(Entries with scene source code)
-=-=-

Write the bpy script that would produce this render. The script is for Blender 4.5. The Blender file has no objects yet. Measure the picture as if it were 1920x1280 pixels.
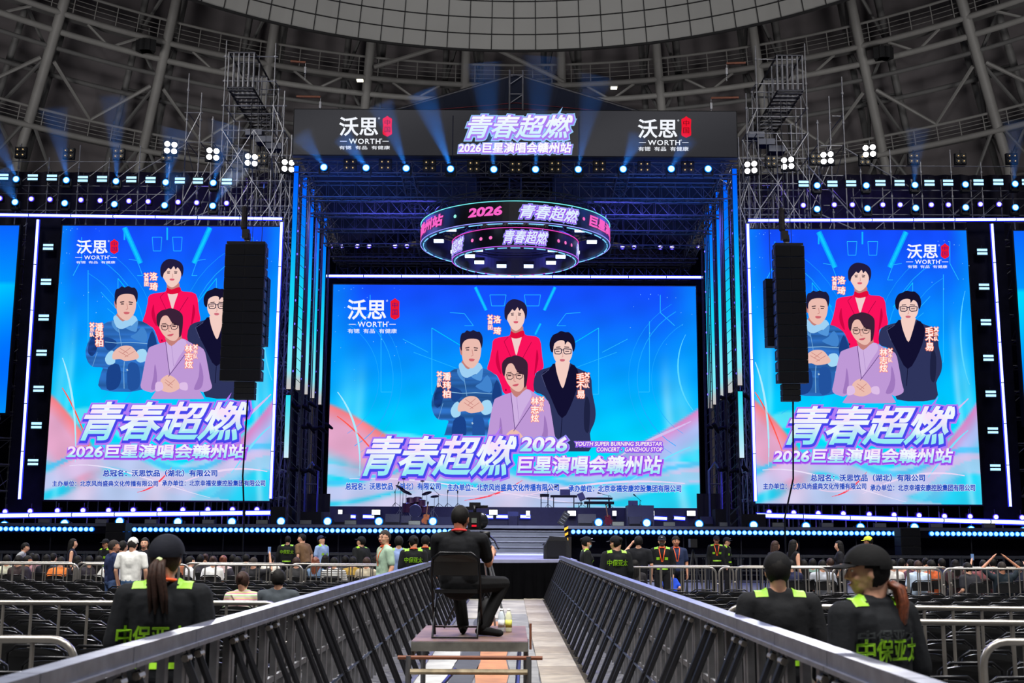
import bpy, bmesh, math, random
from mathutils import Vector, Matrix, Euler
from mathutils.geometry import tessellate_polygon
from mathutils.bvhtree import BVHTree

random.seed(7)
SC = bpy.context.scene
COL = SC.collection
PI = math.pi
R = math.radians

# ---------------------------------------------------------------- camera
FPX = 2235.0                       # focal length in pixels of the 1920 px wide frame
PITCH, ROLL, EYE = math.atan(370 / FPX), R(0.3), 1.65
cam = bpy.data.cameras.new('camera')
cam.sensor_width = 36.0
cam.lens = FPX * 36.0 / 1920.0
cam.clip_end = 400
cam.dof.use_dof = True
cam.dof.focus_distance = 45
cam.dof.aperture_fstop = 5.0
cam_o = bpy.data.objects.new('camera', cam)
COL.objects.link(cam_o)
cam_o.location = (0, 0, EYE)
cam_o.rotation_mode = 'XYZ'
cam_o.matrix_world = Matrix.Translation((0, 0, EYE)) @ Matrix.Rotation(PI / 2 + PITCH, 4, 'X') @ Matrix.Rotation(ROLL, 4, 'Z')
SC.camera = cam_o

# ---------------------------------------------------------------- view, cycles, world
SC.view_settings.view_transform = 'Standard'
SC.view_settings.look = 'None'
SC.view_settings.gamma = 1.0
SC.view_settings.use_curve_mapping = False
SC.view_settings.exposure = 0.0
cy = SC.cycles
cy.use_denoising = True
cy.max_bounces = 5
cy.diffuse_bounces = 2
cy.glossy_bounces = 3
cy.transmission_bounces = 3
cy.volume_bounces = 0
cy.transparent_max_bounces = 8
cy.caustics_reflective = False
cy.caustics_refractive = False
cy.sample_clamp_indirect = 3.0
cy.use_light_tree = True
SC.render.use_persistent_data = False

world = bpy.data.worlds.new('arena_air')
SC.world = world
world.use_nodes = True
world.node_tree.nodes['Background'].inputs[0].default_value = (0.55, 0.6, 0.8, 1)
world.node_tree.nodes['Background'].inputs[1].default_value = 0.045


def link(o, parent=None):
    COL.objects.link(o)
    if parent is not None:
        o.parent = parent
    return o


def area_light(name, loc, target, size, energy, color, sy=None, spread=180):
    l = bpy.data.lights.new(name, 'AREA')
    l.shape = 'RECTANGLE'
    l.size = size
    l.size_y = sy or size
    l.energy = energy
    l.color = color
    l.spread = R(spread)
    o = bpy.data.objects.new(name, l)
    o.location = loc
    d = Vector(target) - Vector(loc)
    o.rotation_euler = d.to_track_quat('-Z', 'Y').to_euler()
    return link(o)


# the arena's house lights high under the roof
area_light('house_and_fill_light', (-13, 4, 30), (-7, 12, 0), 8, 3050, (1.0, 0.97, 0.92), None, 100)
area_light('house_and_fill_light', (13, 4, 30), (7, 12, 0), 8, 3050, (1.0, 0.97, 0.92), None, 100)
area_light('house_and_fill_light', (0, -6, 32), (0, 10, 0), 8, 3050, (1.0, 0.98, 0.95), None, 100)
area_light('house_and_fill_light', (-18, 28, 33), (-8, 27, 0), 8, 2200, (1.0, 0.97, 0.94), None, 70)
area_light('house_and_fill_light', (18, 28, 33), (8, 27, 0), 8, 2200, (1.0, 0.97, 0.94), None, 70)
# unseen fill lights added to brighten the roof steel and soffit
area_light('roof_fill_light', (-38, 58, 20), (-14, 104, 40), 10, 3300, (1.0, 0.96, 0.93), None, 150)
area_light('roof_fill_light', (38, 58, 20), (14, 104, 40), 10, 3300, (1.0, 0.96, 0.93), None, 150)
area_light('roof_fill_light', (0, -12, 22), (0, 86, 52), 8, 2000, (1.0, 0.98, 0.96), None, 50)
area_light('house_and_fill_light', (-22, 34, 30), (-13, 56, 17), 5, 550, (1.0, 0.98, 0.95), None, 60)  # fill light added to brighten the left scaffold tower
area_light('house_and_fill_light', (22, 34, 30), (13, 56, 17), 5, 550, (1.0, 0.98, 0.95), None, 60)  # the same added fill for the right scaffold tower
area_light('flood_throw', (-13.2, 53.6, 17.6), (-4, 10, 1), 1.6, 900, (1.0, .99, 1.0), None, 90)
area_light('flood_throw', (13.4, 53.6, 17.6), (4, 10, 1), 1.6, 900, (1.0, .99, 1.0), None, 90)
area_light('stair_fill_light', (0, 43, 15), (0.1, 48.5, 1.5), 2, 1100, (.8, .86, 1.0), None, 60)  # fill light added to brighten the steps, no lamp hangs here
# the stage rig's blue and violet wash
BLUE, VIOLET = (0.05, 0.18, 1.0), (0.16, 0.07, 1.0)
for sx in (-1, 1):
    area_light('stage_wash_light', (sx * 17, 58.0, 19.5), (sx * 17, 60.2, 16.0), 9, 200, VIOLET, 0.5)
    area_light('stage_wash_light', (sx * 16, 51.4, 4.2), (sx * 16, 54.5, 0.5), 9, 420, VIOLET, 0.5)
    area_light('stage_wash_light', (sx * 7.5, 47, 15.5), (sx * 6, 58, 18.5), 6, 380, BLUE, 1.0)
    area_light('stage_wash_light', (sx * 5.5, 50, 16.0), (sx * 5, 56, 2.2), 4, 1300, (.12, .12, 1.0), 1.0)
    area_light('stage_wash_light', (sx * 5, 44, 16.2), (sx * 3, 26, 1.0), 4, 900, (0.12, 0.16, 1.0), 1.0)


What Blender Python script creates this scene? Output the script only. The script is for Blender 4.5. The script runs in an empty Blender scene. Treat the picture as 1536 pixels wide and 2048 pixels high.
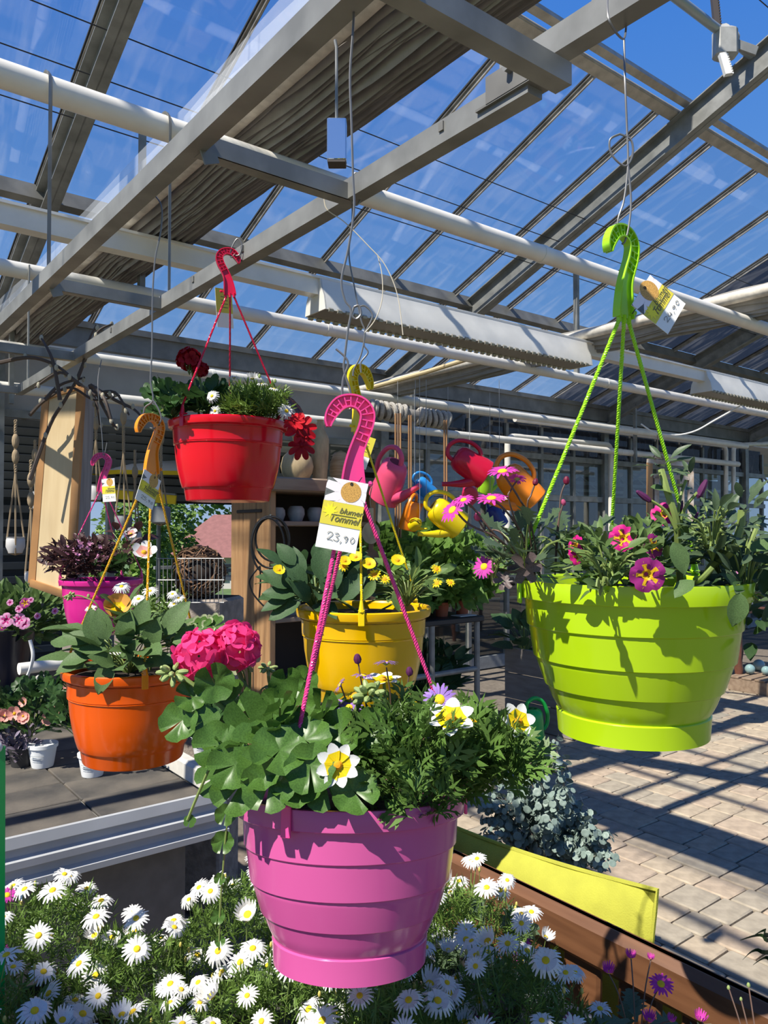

-=-=-

▶ **Your task**: Can the lines from the start of the records through the line with "R = math.radians" be given again exactly, with the pictures left out?

▶ **Solution for this exercise**:
Write the bpy script that would produce this render. The script is for Blender 4.5. The Blender file has no objects yet. Measure the picture as if it were 1920x1280 pixels.
import bpy, bmesh, math, random
from mathutils import Vector, Matrix, Euler
from mathutils.geometry import tessellate_polygon
from mathutils.bvhtree import BVHTree

random.seed(7)
SC = bpy.context.scene
COL = SC.collection
PI = math.pi
R = math.radians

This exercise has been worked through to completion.